I have often been asked about how to set up backup and disaster recovery (DR), mostly by small and medium business owners.

Obviously disaster recovery is a much bigger topic, but both come down to a simple process of understanding three business requirements: RTO, RPO and cost. Please note: this is a business decisions, not an IT decision.

RTO, recovery time objective, is basically how long a business can afford to be down while RPO, recovery point objective, is how much data the business can afford to lose because of a disaster.

Both RTO and RPO are typically measured in hours but more importantly, different IT system may have different RTO and RPO requirements because some systems or data are obviously more critical than others.

For example, given most business’ reliance on email system, hardly can any business accept a RTO and RPO being longer than a few hours for their email server; losing a file server, however, may not be so disastrous so long as it can be recovered from a day or two old backup.

Cost is simple but the cost to achieve certain RTO and RPO can vary significantly. In general, the lower the RTO & RPO, the substantially higher the cost is. A highly redundant system (very low or near zero RTO and RPO) not only takes money and expertise to build but also takes time and effort to maintain. More importantly, it may not even fit the business need - why implementing an expensive solution while the business is willing to tolerate more downtime or more data loss? It would be very unwise for IT to introduce a system without any business mandate and such decision must be made by the business, not IT.

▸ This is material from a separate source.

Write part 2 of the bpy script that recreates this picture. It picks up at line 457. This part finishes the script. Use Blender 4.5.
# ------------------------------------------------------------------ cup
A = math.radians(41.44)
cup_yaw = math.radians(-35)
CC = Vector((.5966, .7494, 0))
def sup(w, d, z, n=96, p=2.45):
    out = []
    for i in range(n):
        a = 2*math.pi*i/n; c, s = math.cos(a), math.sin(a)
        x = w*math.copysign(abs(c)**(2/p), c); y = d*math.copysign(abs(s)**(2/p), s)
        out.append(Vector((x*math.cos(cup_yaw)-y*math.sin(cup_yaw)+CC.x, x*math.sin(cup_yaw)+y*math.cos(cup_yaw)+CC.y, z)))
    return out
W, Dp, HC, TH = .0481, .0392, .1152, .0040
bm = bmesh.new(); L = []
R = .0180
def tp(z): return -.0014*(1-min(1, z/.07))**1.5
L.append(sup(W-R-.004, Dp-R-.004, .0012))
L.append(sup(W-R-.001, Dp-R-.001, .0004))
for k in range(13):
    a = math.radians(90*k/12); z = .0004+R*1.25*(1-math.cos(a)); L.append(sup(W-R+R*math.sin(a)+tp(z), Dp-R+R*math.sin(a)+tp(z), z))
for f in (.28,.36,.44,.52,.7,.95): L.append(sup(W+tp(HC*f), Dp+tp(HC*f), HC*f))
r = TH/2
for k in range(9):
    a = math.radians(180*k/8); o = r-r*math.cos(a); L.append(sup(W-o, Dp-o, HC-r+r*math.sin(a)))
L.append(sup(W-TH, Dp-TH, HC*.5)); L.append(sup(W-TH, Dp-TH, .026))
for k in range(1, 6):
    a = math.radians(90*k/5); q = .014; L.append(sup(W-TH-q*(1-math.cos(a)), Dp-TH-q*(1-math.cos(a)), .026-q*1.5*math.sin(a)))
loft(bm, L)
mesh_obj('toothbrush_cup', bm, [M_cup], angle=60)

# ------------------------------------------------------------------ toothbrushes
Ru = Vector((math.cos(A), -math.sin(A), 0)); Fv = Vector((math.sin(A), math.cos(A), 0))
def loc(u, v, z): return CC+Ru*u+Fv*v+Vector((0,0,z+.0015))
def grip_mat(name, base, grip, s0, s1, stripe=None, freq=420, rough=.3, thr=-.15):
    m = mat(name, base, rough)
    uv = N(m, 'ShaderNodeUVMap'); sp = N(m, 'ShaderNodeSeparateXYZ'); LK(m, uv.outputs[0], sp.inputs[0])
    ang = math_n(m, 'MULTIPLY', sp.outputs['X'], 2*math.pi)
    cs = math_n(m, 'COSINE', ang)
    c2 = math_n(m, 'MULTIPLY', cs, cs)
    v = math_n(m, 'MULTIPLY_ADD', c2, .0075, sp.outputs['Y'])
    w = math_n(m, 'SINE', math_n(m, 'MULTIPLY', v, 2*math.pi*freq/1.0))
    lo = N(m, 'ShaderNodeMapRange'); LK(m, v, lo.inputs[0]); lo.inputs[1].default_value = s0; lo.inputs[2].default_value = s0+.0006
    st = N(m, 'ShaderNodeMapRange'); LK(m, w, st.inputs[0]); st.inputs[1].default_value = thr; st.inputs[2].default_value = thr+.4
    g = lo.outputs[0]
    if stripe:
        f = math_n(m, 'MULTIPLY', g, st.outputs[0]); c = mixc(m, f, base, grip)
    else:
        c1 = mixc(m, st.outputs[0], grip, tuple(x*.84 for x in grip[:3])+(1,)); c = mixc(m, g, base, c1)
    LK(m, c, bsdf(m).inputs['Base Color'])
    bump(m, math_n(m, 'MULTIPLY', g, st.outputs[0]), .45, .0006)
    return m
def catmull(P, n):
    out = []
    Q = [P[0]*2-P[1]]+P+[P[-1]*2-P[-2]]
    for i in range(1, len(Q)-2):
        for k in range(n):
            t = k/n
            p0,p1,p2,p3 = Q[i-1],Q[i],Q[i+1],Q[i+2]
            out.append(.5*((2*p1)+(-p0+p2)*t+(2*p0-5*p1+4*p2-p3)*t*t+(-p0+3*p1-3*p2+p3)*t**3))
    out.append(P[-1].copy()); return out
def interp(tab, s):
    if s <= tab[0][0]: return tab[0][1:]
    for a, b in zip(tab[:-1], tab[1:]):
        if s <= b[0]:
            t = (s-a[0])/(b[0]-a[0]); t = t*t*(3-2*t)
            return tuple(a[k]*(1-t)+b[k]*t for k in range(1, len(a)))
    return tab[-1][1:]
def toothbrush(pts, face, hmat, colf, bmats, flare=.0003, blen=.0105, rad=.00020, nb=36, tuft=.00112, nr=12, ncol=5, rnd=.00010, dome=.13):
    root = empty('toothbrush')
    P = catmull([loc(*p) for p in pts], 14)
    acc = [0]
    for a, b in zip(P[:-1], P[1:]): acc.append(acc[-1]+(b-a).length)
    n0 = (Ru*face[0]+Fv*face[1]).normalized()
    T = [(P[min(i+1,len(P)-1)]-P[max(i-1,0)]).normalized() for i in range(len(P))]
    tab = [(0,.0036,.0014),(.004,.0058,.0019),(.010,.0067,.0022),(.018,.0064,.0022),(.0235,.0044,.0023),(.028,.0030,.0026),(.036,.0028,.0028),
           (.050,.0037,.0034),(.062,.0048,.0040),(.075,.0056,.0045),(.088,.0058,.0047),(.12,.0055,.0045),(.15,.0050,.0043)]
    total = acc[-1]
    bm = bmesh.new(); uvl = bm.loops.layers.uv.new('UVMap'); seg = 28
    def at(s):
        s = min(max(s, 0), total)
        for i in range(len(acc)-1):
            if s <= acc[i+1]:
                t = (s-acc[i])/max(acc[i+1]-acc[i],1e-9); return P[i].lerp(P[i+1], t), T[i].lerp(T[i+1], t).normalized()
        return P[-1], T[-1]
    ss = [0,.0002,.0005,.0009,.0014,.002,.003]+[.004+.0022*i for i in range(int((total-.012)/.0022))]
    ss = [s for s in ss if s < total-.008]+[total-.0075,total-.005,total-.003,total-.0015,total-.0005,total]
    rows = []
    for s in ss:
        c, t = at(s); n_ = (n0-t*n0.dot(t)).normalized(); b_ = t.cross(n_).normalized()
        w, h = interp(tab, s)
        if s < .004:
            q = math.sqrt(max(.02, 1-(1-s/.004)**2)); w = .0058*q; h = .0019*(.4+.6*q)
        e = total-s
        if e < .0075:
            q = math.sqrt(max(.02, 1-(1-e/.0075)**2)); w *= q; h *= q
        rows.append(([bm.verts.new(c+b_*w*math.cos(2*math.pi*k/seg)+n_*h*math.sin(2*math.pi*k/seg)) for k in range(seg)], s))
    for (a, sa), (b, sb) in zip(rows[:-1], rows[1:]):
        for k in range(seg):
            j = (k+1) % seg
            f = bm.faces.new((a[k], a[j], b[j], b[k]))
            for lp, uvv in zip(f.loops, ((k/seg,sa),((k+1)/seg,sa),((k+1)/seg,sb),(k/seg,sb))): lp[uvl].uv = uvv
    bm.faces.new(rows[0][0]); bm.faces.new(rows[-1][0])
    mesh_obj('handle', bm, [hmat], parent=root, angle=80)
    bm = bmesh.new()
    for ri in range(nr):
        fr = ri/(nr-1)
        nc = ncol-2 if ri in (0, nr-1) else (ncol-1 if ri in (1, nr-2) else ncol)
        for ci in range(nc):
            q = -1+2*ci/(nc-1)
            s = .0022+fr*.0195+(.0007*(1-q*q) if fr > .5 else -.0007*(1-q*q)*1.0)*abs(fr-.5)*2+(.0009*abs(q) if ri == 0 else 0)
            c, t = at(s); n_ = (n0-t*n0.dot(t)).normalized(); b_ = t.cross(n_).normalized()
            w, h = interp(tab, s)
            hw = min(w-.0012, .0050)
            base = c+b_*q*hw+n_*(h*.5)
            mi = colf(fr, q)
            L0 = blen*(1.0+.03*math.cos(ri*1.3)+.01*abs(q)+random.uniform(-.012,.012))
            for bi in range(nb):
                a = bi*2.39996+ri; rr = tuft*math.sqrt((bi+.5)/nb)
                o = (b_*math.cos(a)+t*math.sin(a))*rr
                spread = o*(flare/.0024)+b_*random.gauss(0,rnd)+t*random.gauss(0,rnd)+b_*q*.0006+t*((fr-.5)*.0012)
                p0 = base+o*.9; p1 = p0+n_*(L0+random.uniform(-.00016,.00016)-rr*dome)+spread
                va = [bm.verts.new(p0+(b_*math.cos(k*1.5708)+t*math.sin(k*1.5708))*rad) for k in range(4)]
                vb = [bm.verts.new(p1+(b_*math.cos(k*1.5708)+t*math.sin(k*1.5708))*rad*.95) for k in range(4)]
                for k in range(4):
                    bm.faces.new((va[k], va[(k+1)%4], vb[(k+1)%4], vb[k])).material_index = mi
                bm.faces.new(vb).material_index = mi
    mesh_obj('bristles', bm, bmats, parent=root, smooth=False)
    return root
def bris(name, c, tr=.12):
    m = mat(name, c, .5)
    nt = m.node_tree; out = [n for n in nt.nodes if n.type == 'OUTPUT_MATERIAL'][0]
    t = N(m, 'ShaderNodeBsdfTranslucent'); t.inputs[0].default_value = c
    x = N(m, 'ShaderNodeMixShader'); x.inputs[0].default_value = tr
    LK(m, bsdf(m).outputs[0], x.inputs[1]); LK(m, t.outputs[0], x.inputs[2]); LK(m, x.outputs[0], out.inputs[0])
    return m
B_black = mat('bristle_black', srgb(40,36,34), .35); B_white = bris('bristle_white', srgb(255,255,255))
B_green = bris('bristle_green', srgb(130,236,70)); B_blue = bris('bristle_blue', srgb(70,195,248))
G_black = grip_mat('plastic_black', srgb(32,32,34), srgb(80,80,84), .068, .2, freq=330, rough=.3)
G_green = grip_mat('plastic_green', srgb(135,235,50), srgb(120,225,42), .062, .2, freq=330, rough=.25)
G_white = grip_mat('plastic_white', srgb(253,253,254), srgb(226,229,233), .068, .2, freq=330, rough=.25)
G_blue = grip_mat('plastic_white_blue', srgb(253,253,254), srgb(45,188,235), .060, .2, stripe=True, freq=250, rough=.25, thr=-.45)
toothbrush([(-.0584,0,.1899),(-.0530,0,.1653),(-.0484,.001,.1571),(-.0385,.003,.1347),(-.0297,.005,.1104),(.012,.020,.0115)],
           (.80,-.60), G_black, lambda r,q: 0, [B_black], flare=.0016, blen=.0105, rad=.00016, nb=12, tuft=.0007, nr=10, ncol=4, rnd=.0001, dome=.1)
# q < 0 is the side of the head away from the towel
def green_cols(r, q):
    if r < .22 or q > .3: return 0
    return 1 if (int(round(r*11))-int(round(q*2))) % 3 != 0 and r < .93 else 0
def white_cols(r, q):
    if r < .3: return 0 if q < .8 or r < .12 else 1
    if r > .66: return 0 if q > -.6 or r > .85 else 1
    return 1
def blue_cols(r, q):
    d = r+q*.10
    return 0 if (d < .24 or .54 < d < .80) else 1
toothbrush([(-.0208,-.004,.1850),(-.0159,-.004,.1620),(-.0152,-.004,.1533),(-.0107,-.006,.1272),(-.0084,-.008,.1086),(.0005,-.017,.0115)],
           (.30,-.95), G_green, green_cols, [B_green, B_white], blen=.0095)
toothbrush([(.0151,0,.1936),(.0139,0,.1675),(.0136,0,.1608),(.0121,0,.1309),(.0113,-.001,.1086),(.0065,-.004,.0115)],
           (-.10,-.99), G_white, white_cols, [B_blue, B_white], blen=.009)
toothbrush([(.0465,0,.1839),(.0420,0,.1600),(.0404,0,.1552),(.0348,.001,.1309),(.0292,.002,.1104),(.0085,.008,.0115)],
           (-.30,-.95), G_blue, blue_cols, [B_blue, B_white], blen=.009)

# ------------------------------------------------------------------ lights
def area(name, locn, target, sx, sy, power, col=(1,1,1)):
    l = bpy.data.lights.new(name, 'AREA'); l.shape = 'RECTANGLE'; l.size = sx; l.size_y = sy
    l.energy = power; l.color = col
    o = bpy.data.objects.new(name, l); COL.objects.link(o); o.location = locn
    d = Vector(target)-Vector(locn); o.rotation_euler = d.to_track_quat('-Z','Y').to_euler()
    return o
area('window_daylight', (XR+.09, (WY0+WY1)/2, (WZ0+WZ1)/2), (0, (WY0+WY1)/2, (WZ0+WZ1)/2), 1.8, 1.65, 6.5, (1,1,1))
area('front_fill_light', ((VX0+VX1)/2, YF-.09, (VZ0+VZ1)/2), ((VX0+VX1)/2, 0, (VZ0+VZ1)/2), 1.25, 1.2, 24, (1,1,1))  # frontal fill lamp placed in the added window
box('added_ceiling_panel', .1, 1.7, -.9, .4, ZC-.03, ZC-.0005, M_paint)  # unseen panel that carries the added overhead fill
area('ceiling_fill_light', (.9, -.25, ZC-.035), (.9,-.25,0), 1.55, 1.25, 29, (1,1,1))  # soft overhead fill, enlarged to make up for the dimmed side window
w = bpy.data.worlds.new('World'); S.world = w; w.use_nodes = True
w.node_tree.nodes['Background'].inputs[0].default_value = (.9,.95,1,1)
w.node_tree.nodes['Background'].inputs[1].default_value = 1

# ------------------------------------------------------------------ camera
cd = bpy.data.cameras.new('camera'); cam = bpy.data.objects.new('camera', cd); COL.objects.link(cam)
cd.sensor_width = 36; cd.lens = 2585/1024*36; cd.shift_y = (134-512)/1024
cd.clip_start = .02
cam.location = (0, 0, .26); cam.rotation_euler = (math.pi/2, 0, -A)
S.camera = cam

A good and simple approach is to ask the IT department or the company's IT consultant to make a list of all the IT systems that need protection and provide an estimated cost for achieving certain RTO and RPO for each system. For example:

RTO Table:
System      Near Zero      2-4 hours      24 hours      48 hours
Email      $      $      $      $
File server      $      $      $      $
Printer server      $      $      $      $

RPO Table:
System      Near Zero      2-4 hours      24 hours      48 hours
Email      $      $      $      $
File server      $      $      $      $
Printer server      $      $      $      $

All of the business heads should then sit down and review this list to decide the acceptable RTO and RPO for each system in relevant to their implementation cost and cost to the business. Then the IT folks can work out an much more accurate cost, and if approved, go about implementing them.